Effets et motifs des haies et des prairies
Circuler dans les secteurs bocagers constitue une expérience paysagère très animée. La végétation des haies compose une succession de scènes qui se modifie à chaque progression : fermetures, ouvertures, fenêtres, plans coulissants… l’espace se recompose sans cesse selon la position de l’observateur et celle des haies. Il faut cependant remarquer que, si la présence de la végétation est appréciable, ce sont les effets d’ouverture qui occasionnent les perceptions paysagères les plus riches.
Sur la photo de droite, un effet de « perspective » : les arbres sont organisés de part et d’autre d’un dégagement visuel ouvert sur l’horizon.
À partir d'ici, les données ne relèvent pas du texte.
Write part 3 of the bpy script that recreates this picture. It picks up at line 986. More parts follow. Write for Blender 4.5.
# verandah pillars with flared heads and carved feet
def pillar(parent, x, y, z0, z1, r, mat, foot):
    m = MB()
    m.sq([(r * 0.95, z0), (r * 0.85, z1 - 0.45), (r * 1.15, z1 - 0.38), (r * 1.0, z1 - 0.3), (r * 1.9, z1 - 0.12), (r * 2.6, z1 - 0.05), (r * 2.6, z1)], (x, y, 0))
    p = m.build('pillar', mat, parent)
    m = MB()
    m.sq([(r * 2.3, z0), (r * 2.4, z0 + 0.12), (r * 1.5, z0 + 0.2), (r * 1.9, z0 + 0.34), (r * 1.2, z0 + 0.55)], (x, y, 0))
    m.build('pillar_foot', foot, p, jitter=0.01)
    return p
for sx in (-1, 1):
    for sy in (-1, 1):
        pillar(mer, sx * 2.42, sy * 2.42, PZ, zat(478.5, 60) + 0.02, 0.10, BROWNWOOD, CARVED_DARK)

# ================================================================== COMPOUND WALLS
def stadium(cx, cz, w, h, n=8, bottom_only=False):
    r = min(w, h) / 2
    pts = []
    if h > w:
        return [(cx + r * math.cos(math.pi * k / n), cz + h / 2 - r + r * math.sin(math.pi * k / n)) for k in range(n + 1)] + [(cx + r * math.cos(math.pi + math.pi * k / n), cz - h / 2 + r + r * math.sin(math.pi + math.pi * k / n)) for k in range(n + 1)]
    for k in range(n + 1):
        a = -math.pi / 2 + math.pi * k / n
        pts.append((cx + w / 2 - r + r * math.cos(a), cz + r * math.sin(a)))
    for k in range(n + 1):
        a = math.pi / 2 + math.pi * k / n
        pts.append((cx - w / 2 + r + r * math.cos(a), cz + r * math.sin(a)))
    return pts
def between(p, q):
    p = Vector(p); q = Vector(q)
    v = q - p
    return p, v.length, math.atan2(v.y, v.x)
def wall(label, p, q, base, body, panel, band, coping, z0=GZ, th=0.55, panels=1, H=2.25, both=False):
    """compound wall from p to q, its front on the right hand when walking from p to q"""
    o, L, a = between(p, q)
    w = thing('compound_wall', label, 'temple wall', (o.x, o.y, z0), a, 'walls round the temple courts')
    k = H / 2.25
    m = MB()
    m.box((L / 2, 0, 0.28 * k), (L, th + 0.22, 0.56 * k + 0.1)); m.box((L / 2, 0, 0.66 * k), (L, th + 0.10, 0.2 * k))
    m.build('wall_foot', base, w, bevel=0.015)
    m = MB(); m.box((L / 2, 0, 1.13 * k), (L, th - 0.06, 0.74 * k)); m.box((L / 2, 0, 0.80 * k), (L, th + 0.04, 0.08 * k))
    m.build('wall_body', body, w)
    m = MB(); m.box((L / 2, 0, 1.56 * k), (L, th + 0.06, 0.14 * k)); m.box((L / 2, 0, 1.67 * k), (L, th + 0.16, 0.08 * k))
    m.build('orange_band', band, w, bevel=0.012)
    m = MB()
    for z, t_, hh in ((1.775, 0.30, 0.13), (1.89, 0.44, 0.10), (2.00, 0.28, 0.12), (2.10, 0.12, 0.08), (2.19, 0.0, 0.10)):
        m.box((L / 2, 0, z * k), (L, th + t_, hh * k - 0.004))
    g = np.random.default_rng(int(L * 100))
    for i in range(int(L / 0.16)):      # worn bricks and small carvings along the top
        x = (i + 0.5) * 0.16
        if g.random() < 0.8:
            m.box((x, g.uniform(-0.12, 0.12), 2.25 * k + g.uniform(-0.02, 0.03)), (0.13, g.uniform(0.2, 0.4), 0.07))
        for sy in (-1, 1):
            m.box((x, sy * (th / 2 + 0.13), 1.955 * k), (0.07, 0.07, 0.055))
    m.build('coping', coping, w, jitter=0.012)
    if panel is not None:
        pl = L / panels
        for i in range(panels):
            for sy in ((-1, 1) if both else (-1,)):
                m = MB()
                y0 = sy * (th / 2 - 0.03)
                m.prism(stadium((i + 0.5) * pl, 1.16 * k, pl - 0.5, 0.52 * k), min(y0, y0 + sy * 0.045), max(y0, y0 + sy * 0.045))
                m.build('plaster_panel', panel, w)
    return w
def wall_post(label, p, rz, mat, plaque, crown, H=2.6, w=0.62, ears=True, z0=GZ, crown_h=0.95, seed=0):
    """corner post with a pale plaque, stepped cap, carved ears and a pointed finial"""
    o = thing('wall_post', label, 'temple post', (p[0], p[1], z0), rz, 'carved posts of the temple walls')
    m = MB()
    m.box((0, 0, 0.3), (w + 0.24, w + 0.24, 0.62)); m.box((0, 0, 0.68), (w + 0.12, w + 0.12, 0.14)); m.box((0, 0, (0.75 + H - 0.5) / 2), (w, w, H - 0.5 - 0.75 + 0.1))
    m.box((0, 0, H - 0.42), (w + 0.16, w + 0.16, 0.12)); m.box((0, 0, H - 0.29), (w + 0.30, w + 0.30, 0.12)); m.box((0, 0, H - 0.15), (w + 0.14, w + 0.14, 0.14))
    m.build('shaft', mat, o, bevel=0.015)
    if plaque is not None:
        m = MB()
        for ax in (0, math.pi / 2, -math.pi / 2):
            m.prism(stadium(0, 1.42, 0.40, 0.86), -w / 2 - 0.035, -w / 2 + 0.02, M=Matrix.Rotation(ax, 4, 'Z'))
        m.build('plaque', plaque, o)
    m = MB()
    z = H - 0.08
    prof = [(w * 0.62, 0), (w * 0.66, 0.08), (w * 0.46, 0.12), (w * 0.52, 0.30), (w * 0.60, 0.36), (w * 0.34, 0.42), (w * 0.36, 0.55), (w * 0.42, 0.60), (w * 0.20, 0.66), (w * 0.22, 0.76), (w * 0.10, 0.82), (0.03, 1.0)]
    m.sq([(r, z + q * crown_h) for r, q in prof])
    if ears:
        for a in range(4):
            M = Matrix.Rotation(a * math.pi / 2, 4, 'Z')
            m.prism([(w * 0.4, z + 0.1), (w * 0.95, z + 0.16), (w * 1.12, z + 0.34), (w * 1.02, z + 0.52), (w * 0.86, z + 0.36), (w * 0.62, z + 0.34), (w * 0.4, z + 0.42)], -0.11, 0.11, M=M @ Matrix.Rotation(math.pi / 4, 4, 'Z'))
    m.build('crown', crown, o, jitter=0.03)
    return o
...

Cette disposition a beaucoup été utilisée dans les grands parcs « anglo-paysagers », et permet de monumentaliser la présence de l’horizon et du ciel autant que celle des arbres, dont les silhouettes se détachent.
A cela s’ajoutent les végétaux eux-mêmes : les arbres du bocage n’ont pas tous la même forme. Les chênes taillés, les « ragosses », jouent un rôle très particulier. La taille d’émonde forme des « figures », chaque pied apparaît dans son individualité, et l’aspect de « personnage » est renforcé lorsqu’un houppier compose comme une tête à l’arbre sujet. Le bocage apparaît alors comme un paysage habité d’individus végétaux. La forme des ragosses est aussi parfois décriée, certains y voient un enlaidissement de l’arbre.
« Je travaille beaucoup sur les paysages mais il y a une vraie difficulté à photographier au nord de Rennes avec le problème de l’émondage. » Richard Volante, photographe Citation extraite du « Portrait identitaire d’Ille-et-Vilaine », Conseil général d'Ille-et-Vilaine, 2009.
La haie de ragosses (dont les houppiers sont laissés libres) est assez transparente pour que se distingue un plan visuel derrière elle. Les arbres apparaissent comme des « sujets » distincts, presque des personnages… La scène est unique, les conditions qui la composent ne se reproduisent probablement pas ailleurs, et participe de l’animation incessante du bocage.
La prairie et le verger sont aussi des motifs du bocage. Il faut rappeler combien la présence de l’herbe est aussi importante que celle des haies : le paysage est fait de cette alternance d’ombre et de lumières. La présence des animaux est elle aussi indissociable de l’animation du bocage et de son identité, il s’agit d’un paysage d’élevage qui trouve là une réelle lisibilité. Sur un plan plastique, l’herbe apporte aux paysages sa couleur vive et sa lumière. En hiver notamment, sa présence apporte une note colorée et vivante.
Une structure rurale… dans le cadre de vie urbain
Les villes ont grandi et les motifs du bocage se sont inscrits dans les espaces publics et dans les usages de leurs habitants. Le chemin, l’arbre, la haie, la prairie, sont en effet autant de motifs facilement associés au cadre de vie, et offrent aux espaces urbains des « continuités » et une proximité avec leur cadre de campagne.
C’est un des aspects qui, avec la production d’énergie, la gestion des eaux, la biodiversité, justifient un avenir pour le bocage et sa gestion. Voir article enjeux Mais on peut aussi affirmer que les paysages de bocage sont partie prenante de l’identité départementale, dont ils qualifient l’essentiel des surfaces.